-- Start of SUPPLIED MATERIAL --

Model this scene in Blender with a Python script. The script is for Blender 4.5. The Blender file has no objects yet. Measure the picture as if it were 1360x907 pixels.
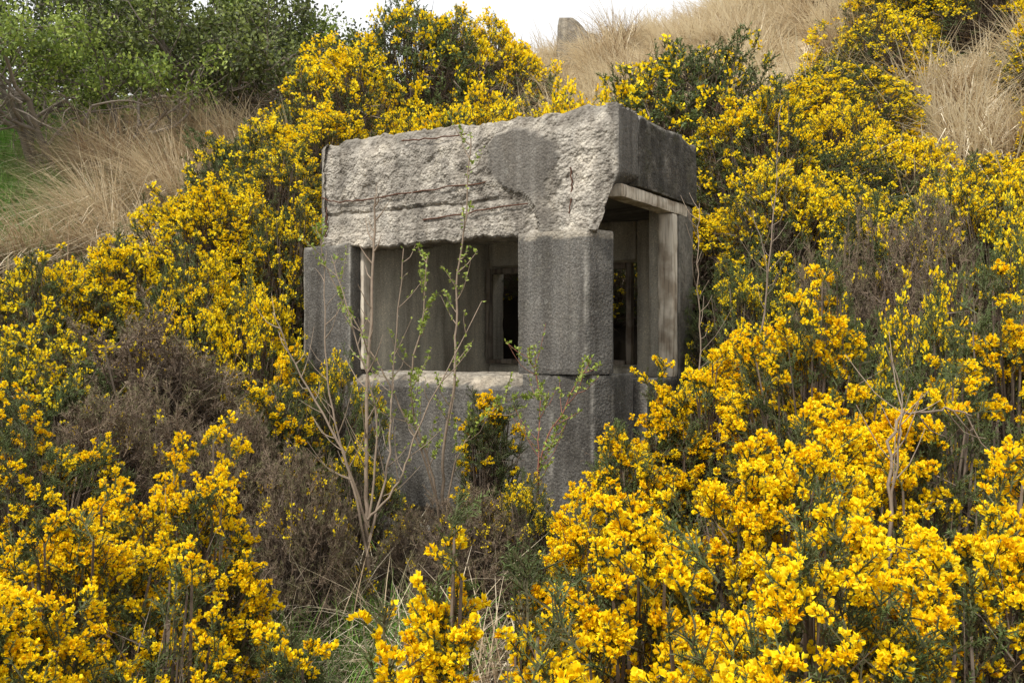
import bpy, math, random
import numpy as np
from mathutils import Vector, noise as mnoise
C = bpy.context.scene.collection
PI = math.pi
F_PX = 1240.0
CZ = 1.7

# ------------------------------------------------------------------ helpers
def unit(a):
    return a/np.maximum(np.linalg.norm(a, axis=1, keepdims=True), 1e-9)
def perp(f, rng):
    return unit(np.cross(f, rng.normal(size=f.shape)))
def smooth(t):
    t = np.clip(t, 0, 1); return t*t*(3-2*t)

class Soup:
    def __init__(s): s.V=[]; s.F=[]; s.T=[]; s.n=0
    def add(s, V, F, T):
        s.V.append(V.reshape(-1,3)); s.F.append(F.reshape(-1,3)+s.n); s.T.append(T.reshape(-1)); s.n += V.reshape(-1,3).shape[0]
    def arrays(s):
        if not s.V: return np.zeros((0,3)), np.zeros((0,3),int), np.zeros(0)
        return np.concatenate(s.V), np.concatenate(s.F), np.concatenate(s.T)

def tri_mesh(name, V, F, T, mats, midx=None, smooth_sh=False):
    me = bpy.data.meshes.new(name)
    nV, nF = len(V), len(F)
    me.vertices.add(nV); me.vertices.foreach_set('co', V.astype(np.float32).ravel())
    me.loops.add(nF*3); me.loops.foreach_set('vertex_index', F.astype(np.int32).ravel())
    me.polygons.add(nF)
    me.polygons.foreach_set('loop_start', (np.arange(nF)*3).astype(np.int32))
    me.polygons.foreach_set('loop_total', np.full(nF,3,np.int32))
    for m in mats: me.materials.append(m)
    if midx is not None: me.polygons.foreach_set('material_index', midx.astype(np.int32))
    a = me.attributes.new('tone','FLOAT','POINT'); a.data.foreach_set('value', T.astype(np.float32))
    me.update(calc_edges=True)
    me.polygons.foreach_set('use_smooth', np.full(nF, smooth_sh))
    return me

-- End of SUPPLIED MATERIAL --

STATED PROBLEM: From the first line of the listing above, repeat every line through the one holding "t = np.clip(t, 0, 1); return t*t*(3-2*t)". Both ends count, and pictures stay out.

REPLY TO THE TASK:
Model this scene in Blender with a Python script. The script is for Blender 4.5. The Blender file has no objects yet. Measure the picture as if it were 1360x907 pixels.
import bpy, math, random
import numpy as np
from mathutils import Vector, noise as mnoise
C = bpy.context.scene.collection
PI = math.pi
F_PX = 1240.0
CZ = 1.7

# ------------------------------------------------------------------ helpers
def unit(a):
    return a/np.maximum(np.linalg.norm(a, axis=1, keepdims=True), 1e-9)
def perp(f, rng):
    return unit(np.cross(f, rng.normal(size=f.shape)))
def smooth(t):
    t = np.clip(t, 0, 1); return t*t*(3-2*t)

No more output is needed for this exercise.